S’il ne s’agit peut-être pas du meilleur roman de Philip K. Dick, il reste très intéressant pour son traitement sans concession, qu’on pourrait presque dire réaliste, de la vie dans un univers de post-apocalypse nucléaire.
Et sa façon de traiter la catastrophe, ainsi que son style grinçant et volontiers rétro-futuriste par moments, m’a semblé absolument séminale pour bon nombre d’œuvres suivantes du même genre, tous médias confondus. Si vous vous intéressez à ce genre et ses origines, c’est une lecture obligée, tant vous comprendrez combien ses successeurs ont pu lui emprunter.
Je conclurai par un exemple : la série de jeux vidéo Fallout. Dans Dr Bloodmoney, l’ensemble de la Californie est accrochée à sa radio pour suivre la moindre émission de Walt Dangerfield, un astronaute coincé dans une capsule en orbite autour de la Terre devenu « disc-jockey planétaire » extrêmement populaire, étant l’un des seuls à encore avoir la capacité d’émettre par ondes radio.

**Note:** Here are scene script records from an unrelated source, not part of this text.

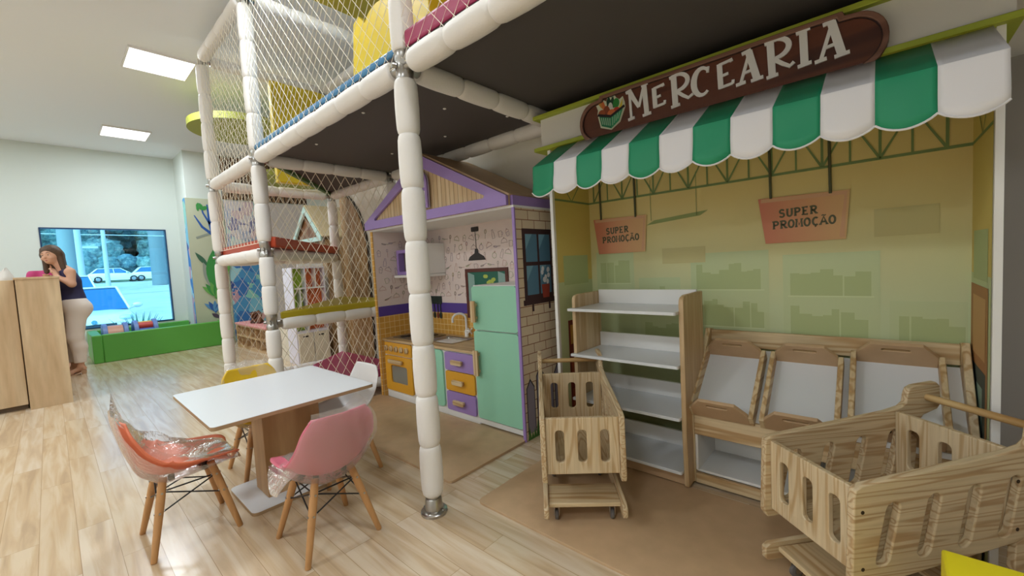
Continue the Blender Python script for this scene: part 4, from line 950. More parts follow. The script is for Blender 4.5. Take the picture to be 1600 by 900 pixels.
def chair(loc, rz, mat, lab, wrap=None, tilt=0):
    t = thing('child_chair', (loc[0], loc[1], 0), lab, 'chair', 'shell chairs around the play table', rz, True)
    mb = MB().grid(lambda u, v: shell_pt(u, v), 25, 33)
    s = part(t, 'seat_shell', mb, mat, smooth=70, solidify=.007)
    for sx in (-1, 1):
        for sy in (-1, 1):
            top = Vector((sx * .075, sy * .085 - .005, .318 if sy > 0 else .312)); ft = Vector((sx * .155, sy * .155, 0)); d = (ft - top).normalized()
            l = part(t, 'leg', MB().tube([top, top + (ft - top) * .3, top + (ft - top) * .75, ft - d * .004, ft], [.0150, .0165, .0135, .0115, .0100], 14), DOWEL, smooth=50)
            q1 = top + (ft - top) * .18; q2 = top + (ft - top) * .42
            for q in (q1, q2): part(l, 'screw', MB().cyl(q - Vector((0, sy * .0185, 0)), q + Vector((0, sy * .0185, 0)), .0045, n=10).cyl(q - Vector((sx * .0185, 0, 0)), q + Vector((sx * .0185, 0, 0)), .0045, n=10), METAL, smooth=40)
    wr = MB()
    def jp(sx, sy, f):
        top = Vector((sx * .075, sy * .085 - .005, .315)); ft = Vector((sx * .155, sy * .155, 0)); return top + (ft - top) * f
    for sy in (-1, 1):
        wr.tube([jp(-1, sy, .18), jp(1, sy, .18)], .0032, 6); wr.tube([jp(-1, sy, .18), jp(1, sy, .45)], .0032, 6); wr.tube([jp(1, sy, .18), jp(-1, sy, .45)], .0032, 6)
    for sx in (-1, 1):
        wr.tube([jp(sx, -1, .18), jp(sx, 1, .18)], .0032, 6); wr.tube([jp(sx, -1, .18), jp(sx, 1, .45)], .0032, 6); wr.tube([jp(sx, 1, .18), jp(sx, -1, .45)], .0032, 6)
    for sx in (-1, 1): wr.cyl((sx * .06, -.06, .285), (sx * .06, -.06, .308), .012, n=10); wr.cyl((sx * .06, .06, .285), (sx * .06, .06, .325), .012, n=10)
    part(t, 'wire_brace', wr, BLACK, smooth=40)
    if wrap:
        seed = wrap.get('seed', 0)
        def wp(u, v):
            s = 2 * u - 1; e = 1.0
            tt = min(1, max(0, v * 1.06 - .03)); p = shell_pt(min(1, max(0, u * 1.0)), tt, .006)
            p.x *= 1.045
            edge = max(0, abs(s) - .72) / .28
            nz = mnoise.noise(Vector((p.x * 14 + seed, p.y * 9, p.z * 12))) * .012 + mnoise.noise(Vector((p.x * 30, p.y * 30 + seed, p.z * 20))) * .003
            p += Vector((nz * .6, nz, nz * 1.2))
            dn = wrap.get('drop', .03)
            p.z -= edge ** 1.5 * dn * (1.2 - .7 * tt) * (1 + .8 * mnoise.noise(Vector((tt * 5 + seed, s, 0))))
            ch = shell_pt(u, 0).lerp(shell_pt(u, 1), tt); kk = wrap.get('stretch', .35) * max(0, abs(s) - .45) / .55 * (math.sin(PI * tt) ** .6 if 0 < tt < 1 else 0)
            p = p.lerp(Vector((p.x, ch.y, max(p.z, ch.z))), kk)
            if v > .97: p += Vector((0, -.02, .02 + wrap.get('peak', .02) * max(0, 1 - abs(s - wrap.get('pk', 0)) * 1.6)))
            if v < .03: p += Vector((0, .004, -.03))
            f = wrap.get('flap')
            if f and s * f > .55 and .15 < tt < .62: p.z -= .115 * math.sin(PI * (tt - .15) / .47) * (s * f - .55) / .45; p.x += f * .008
            return p
        mbw = MB().grid(wp, 31, 45)
        part(t, 'plastic_wrap', mbw, clear('clear_film', (.98, .98, .98, 1), .05, .10, .16, (1, 1, 1, 1), .35), smooth=80, label='clear wrinkled plastic film')
        # loose underside of the bag
        def wu(u, v):
            tt = .04 + v * .97; p = shell_pt(u, min(1, tt), -.014); s = 2 * u - 1; p.z += max(0, tt - .985) * 1.2; bk = max(0, min(1, (tt - .5) / .15))
            nz = mnoise.noise(Vector((p.x * 16 + seed, p.y * 16, 3))) * .010
            p.z -= (.010 + abs(nz) + .018 * (1 - s * s)) * (1 - bk); p.y -= bk * (abs(nz) * 1.3 + .004); p.x *= 1.05; return p
        part(t, 'plastic_wrap', MB().grid(wu, 25, 41), MATS['clear_film'], smooth=80, label='clear plastic film under the seat')
    return t
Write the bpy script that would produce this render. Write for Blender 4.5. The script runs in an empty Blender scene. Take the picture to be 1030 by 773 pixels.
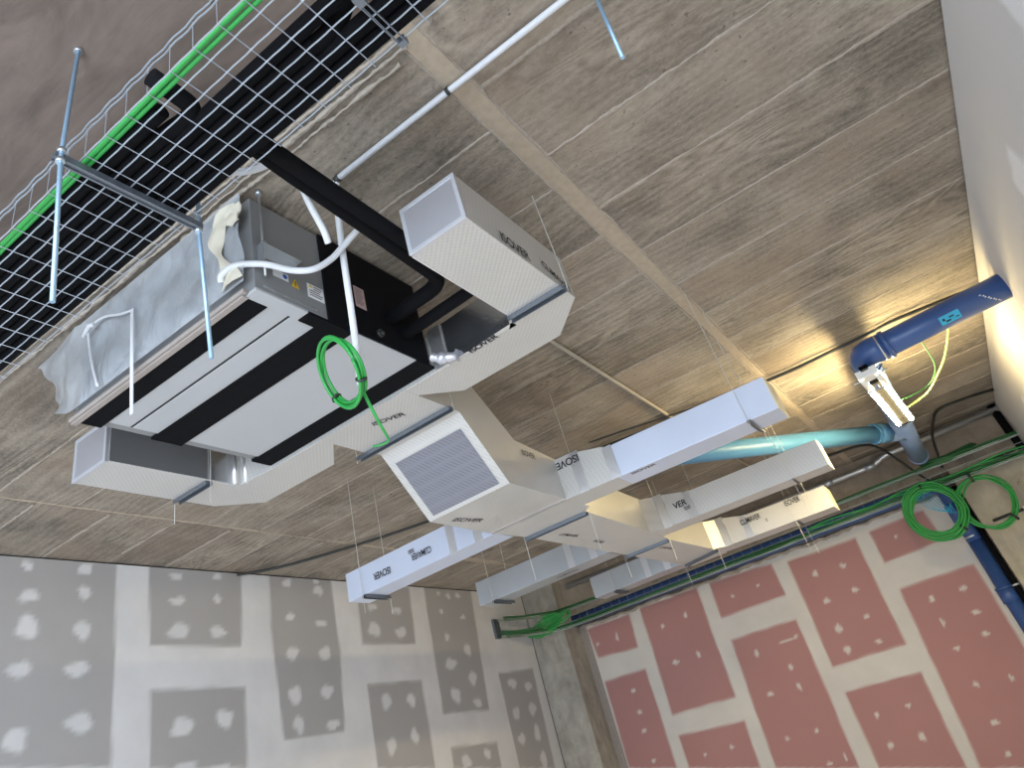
import bpy, math, random
from mathutils import Vector, Matrix

random.seed(7)
C = bpy.context.scene.collection
scene = bpy.context.scene
CZ = 1.6                                   # eye height of the photographer

# ------------------------------------------------------------------ camera
cam_data = bpy.data.cameras.new('camera')
cam = bpy.data.objects.new('camera', cam_data)
C.objects.link(cam)
yaw, pitch, roll = -0.478447598, 0.596430573, -0.278378192
fwd = Vector((math.sin(yaw) * math.cos(pitch), math.cos(yaw) * math.cos(pitch), math.sin(pitch)))
rt = Vector((math.cos(yaw), -math.sin(yaw), 0))
up = rt.cross(fwd)
r2 = math.cos(roll) * rt + math.sin(roll) * up
u2 = -math.sin(roll) * rt + math.cos(roll) * up
mw = Matrix.Identity(4)
for i in range(3):
    mw[i][0], mw[i][1], mw[i][2] = r2[i], u2[i], -fwd[i]
mw[2][3] = CZ
cam.matrix_world = mw
cam_data.sensor_width = 36.0
cam_data.lens = 707.345 / 1030 * 36.0
cam_data.shift_x = (515 - 474.092) / 1030
cam_data.shift_y = (297.305 - 386.5) / 1030
cam_data.clip_start = 0.02
scene.camera = cam

# ------------------------------------------------------------------ light
world = bpy.data.worlds.new('daylight')
scene.world = world
world.use_nodes = True
bg = world.node_tree.nodes['Background']
bg.inputs[0].default_value = (0.74, 0.86, 1.0, 1)
bg.inputs[1].default_value = 1.1

def area(name, loc, rot, sx, sy, power, col):
    l = bpy.data.lights.new(name, 'AREA')
    l.shape = 'RECTANGLE'; l.size = sx; l.size_y = sy; l.energy = power; l.color = col
    o = bpy.data.objects.new(name, l); C.objects.link(o)
    o.location = loc; o.rotation_euler = rot
    return o
# daylight coming through the open shop front behind the photographer
area('shopfront_daylight', (-2.2, -4.2, 1.9), (math.radians(90), 0, 0), 6.0, 3.2, 130, (0.76, 0.87, 1.0))

area('side_fill', (1.0, -3.6, 1.7), (math.radians(90), 0, math.radians(72)), 3.4, 2.8, 360, (0.78, 0.88, 1.0))  # added fill from the right, brightens the grey wall
# added low sun, lighting ceiling and ducts by bounce off the floor: it only reaches the floor, under the edge of the slab
bounce_sun = bpy.data.lights.new('bounce_sun', 'SUN'); bounce_sun.energy = 5.6; bounce_sun.angle = math.radians(1.0); bounce_sun.color = (0.95, .97, 1.0)
so = bpy.data.objects.new('bounce_sun', bounce_sun); C.objects.link(so)
so.rotation_euler = (math.radians(90 - 22), 0, 0)

scene.view_settings.view_transform = 'Standard'
scene.view_settings.look = 'None'
scene.view_settings.exposure = 0.38
scene.view_settings.gamma = 1.0
scene.view_settings.use_curve_mapping = False
scene.cycles.use_denoising = True
scene.cycles.max_bounces = 8
scene.cycles.sample_clamp_indirect = 4.0

# ------------------------------------------------------------------ mesh helpers
EACH = {'tape_strip', 'tape_edge', 'socket_ring', 'wing_nut', 'strap', 'coupling', 'cable_tie', 'nut', 'clip', 'socket', 'wye', 'loose_cores', 'loose_ends', 'printed_symbols'}     # pieces of these are parts of their own
class MB:
    def __init__(self):
        self.v = []; self.f = []; self.m = []; self.s = []
    def face(self, idx, mat=0, smooth=False):
        self.f.append(tuple(idx)); self.m.append(mat); self.s.append(smooth)
    def hexa(self, p, mat=0):
        b = len(self.v); self.v += [tuple(q) for q in p]
        for q in ((0, 3, 2, 1), (4, 5, 6, 7), (0, 1, 5, 4), (1, 2, 6, 5), (2, 3, 7, 6), (3, 0, 4, 7)):
            self.face([b + i for i in q], mat)
    def box(self, x0, x1, y0, y1, z0, z1, mat=0):
        self.hexa([(x0, y0, z0), (x1, y0, z0), (x1, y1, z0), (x0, y1, z0), (x0, y0, z1), (x1, y0, z1), (x1, y1, z1), (x0, y1, z1)], mat)
    def prism(self, poly, z0, z1, mat=0):
        a = sum(poly[i][0] * poly[(i + 1) % len(poly)][1] - poly[(i + 1) % len(poly)][0] * poly[i][1] for i in range(len(poly)))
        if a < 0: poly = poly[::-1]
        n = len(poly); b = len(self.v)
        self.v += [(p[0], p[1], z0) for p in poly] + [(p[0], p[1], z1) for p in poly]
        self.face([b + i for i in range(n)][::-1], mat); self.face([b + n + i for i in range(n)], mat)
        for i in range(n):
            j = (i + 1) % n
            self.face([b + i, b + j, b + n + j, b + n + i], mat)
    def prism_x(self, prof, x0, x1, mat=0):      # profile in (y, z), extruded along x
        n = len(prof); b = len(self.v)
        a = sum(prof[i][0] * prof[(i + 1) % n][1] - prof[(i + 1) % n][0] * prof[i][1] for i in range(n))
        if a < 0: prof = prof[::-1]
        self.v += [(x0, p[0], p[1]) for p in prof] + [(x1, p[0], p[1]) for p in prof]
        self.face([b + i for i in range(n)][::-1], mat); self.face([b + n + i for i in range(n)], mat)
        for i in range(n):
            j = (i + 1) % n
            self.face([b + i, b + j, b + n + j, b + n + i], mat)
    def tube(self, path, r, seg=10, mat=0, cap=True, closed=False):
        P = [Vector(p) for p in path]; n = len(P); b = len(self.v)
        rr = r if isinstance(r, (list, tuple)) else [r] * n
        T = []
        for i in range(n):
            if closed: t = P[(i + 1) % n] - P[i - 1]
            else: t = P[min(i + 1, n - 1)] - P[max(i - 1, 0)]
            T.append(t.normalized() if t.length > 1e-9 else Vector((0, 0, 1)))
        ref = Vector((0, 0, 1)) if abs(T[0].z) < 0.9 else Vector((1, 0, 0))
        N = (ref - T[0] * ref.dot(T[0])).normalized()
        for i in range(n):
            N = (N - T[i] * N.dot(T[i]))
            N = N.normalized() if N.length > 1e-6 else T[i].orthogonal().normalized()
            B = T[i].cross(N)
            for k in range(seg):
                a = 2 * math.pi * k / seg
                q = P[i] + (N * math.cos(a) + B * math.sin(a)) * rr[i]
                self.v.append((q.x, q.y, q.z))
        m = n if closed else n - 1
        for i in range(m):
            i2 = (i + 1) % n
            for k in range(seg):
                k2 = (k + 1) % seg
                self.face((b + i * seg + k, b + i * seg + k2, b + i2 * seg + k2, b + i2 * seg + k), mat, seg > 5)
        if cap and not closed:
            self.face([b + k for k in range(seg)][::-1], mat)
            self.face([b + (n - 1) * seg + k for k in range(seg)], mat)
    def quad(self, a, b_, c, d, mat=0):
        b = len(self.v); self.v += [tuple(a), tuple(b_), tuple(c), tuple(d)]; self.face((b, b + 1, b + 2, b + 3), mat)
    def islands(self):
        root = list(range(len(self.v)))
        def find(a):
            while root[a] != a: root[a] = root[root[a]]; a = root[a]
            return a
        for f in self.f:
            for k in f[1:]: root[find(k)] = find(f[0])
        out = {}
        for f, mt, s in zip(self.f, self.m, self.s):
            q, remap = out.setdefault(find(f[0]), (MB(), {}))
            for k in f:
                if k not in remap: remap[k] = len(q.v); q.v.append(self.v[k])
            q.face([remap[k] for k in f], mt, s)
        return [q for q, _ in out.values()]
    def build(self, name, mats, parent=None, bevel=0.0, z0=CZ):
        """link as one mesh object; heights were given relative to the eye, z0 lifts them to the floor's datum"""
        if parent is not None and name in EACH:
            pieces = self.islands()
            if len(pieces) > 1:
                return [q.build(name, mats, parent, bevel, z0) for q in pieces][0]
        V = [(x, y, z + z0) for x, y, z in self.v]
        if parent is None:
            xs = [v[0] for v in V]; ys = [v[1] for v in V]; zs = [v[2] for v in V]
            loc = Vector(((min(xs) + max(xs)) / 2, (min(ys) + max(ys)) / 2, min(zs)))
        else:
            loc = Vector(parent['_w'])
        me = bpy.data.meshes.new(name)
        me.from_pydata([(x - loc.x, y - loc.y, z - loc.z) for x, y, z in V], [], self.f)
        if not isinstance(mats, (list, tuple)): mats = [mats]
        for m in mats: me.materials.append(m)
        me.polygons.foreach_set('material_index', self.m)
        me.polygons.foreach_set('use_smooth', self.s)
        me.update()
        o = bpy.data.objects.new(name, me); C.objects.link(o)
        if parent is None: o.location = loc
        else: o.parent = parent
        o['_w'] = tuple(loc)
        if bevel:
            md = o.modifiers.new('bevel', 'BEVEL'); md.width = bevel; md.segments = 2; md.limit_method = 'ANGLE'
        return o

def thing(name, label, cat, loc, group=None):
    o = bpy.data.objects.new(name, None); C.objects.link(o)
    o.empty_display_size = 0.05
    o.location = (loc[0], loc[1], loc[2] + CZ)
    o['_w'] = (loc[0], loc[1], loc[2] + CZ)
    return tag(o, label, cat, group)
def tag(o, label, cat, group=None):
    o['label'] = label; o['category'] = cat
    if group: o['group'] = group
    return o
def structure(o):
    o['kind'] = 'structure'; return o

def spline(pts, n=8, closed=False):
    P = [Vector(p) for p in pts]; out = []
    m = len(P)
    for i in range(m if closed else m - 1):
        if closed: a, b, c, d = P[i - 1], P[i], P[(i + 1) % m], P[(i + 2) % m]
        else: a, b, c, d = P[max(i - 1, 0)], P[i], P[i + 1], P[min(i + 2, m - 1)]
        for k in range(n):
            t = k / n
            out.append(0.5 * ((2 * b) + (c - a) * t + (2 * a - 5 * b + 4 * c - d) * t * t + (3 * b - a - 3 * c + d) * t ** 3))
    if not closed: out.append(P[-1])
    return out
def rounded(pts, r, n=6):
    """polyline whose corners are rounded with radius-like length r"""
    P = [Vector(p) for p in pts]; out = [P[0]]
    for i in range(1, len(P) - 1):
        a = P[i] + (P[i - 1] - P[i]).normalized() * min(r, (P[i - 1] - P[i]).length * .49)
        c = P[i] + (P[i + 1] - P[i]).normalized() * min(r, (P[i + 1] - P[i]).length * .49)
        for k in range(n + 1):
            t = k / n
            out.append(a * (1 - t) ** 2 + P[i] * 2 * t * (1 - t) + c * t * t)
    out.append(P[-1]); return out

# ------------------------------------------------------------------ materials
class NT:
    def __init__(self, name):
        self.mat = bpy.data.materials.new(name); self.mat.use_nodes = True
        self.t = self.mat.node_tree; self.b = self.t.nodes['Principled BSDF']
    def n(self, typ, **kw):
        x = self.t.nodes.new(typ)
        for k, v in kw.items(): setattr(x, k, v)
        return x
    def l(self, a, b): self.t.links.new(a, b)
    def val(self, sock, v):
        if hasattr(v, 'default_value') or hasattr(v, 'is_output'): self.l(v, sock)
        else: sock.default_value = v
    def math(self, op, a, b=None, c=None):
        x = self.n('ShaderNodeMath', operation=op)
        self.val(x.inputs[0], a)
        if b is not None: self.val(x.inputs[1], b)
        if c is not None: self.val(x.inputs[2], c)
        return x.outputs[0]
    def noise(self, vec, scale, detail=4, rough=.55, dist=0.0):
        x = self.n('ShaderNodeTexNoise'); x.inputs['Scale'].default_value = scale
        x.inputs['Detail'].default_value = detail; x.inputs['Roughness'].default_value = rough
        x.inputs['Distortion'].default_value = dist
        if vec is not None: self.l(vec, x.inputs['Vector'])
        return x.outputs['Fac']
    def mapping(self, vec, scale=(1, 1, 1), rot=(0, 0, 0)):
        x = self.n('ShaderNodeMapping'); x.inputs['Scale'].default_value = scale; x.inputs['Rotation'].default_value = rot
        self.l(vec, x.inputs['Vector']); return x.outputs[0]
    def mix(self, fac, a, b):
        x = self.n('ShaderNodeMix', data_type='RGBA')
        self.val(x.inputs[0], fac)
        for s, v in ((x.inputs[6], a), (x.inputs[7], b)):
            if isinstance(v, tuple): s.default_value = (v[0], v[1], v[2], 1)
            else: self.l(v, s)
        return x.outputs[2]
    def ramp(self, fac, lo, hi):
        x = self.n('ShaderNodeMapRange'); x.inputs[1].default_value = lo; x.inputs[2].default_value = hi
        self.l(fac, x.inputs[0]); return x.outputs[0]
    def bump(self, h, strength=.3, dist=.01):
        x = self.n('ShaderNodeBump'); x.inputs['Strength'].default_value = strength; x.inputs['Distance'].default_value = dist
        self.l(h, x.inputs['Height']); self.l(x.outputs[0], self.b.inputs['Normal'])
    def world(self):
        return self.n('ShaderNodeNewGeometry').outputs['Position']

def srgb(r, g, b):
    f = lambda c: (c / 255 / 12.92) if c / 255 <= .04045 else ((c / 255 + .055) / 1.055) ** 2.4
    return (f(r), f(g), f(b))
def plain(name, col, rough=.6, metal=0.0, var=.12, scale=30, bump=0.0, spec=.5):
    n = NT(name); w = n.world(); a = n.noise(w, scale)
    d = tuple(c * (1 - var) for c in col); e = tuple(min(1, c * (1 + var)) for c in col)
    n.l(n.mix(a, d, e), n.b.inputs['Base Color'])
    n.b.inputs['Roughness'].default_value = rough; n.b.inputs['Metallic'].default_value = metal
    n.b.inputs['Specular IOR Level'].default_value = spec
    if bump: n.bump(a, bump, .005)
    return n.mat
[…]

Lorsqu’il ne parle pas directement à ses auditeurs, Dangerfield leur passe alors les bandes audio avec lesquelles il a décollé, uniquement des classiques d’avant-guerre.
Dans le jeu vidéo Fallout 3, on retrouve l’alter ego légèrement modifié de ce personnage sous la forme de Three Dog, l’unique disc-jockey libre du Wasteland qui émet sur Galaxy News Radio. Lorsqu’il ne parle pas directement à ses auditeurs, Three Dog leur passe alors les bandes audio qu’il a réussi à retrouver, uniquement des classiques d’avant-guerre.
Le parallèle est frappant et le clin d’œil semble évident. Il l’est encore plus lorsqu’on écoute les morceaux que les personnages écoutent dans Dr Bloodmoney, car certains auraient tout à fait eu leur place dans la bande-son de Fallout 3, comme ici Bei Mir Bist Du Schön des Andrews Sisters :
Bien sûr, le but de cet article n’est pas de recenser toutes les inspirations et références aux univers de Philip K. Dick dans les Fallout (il y en a énormément !), mais on est parfois agréablement surpris de voir jusqu’où l’influence de l’auteur a pu percer, jusque dans des détails a priori anodins.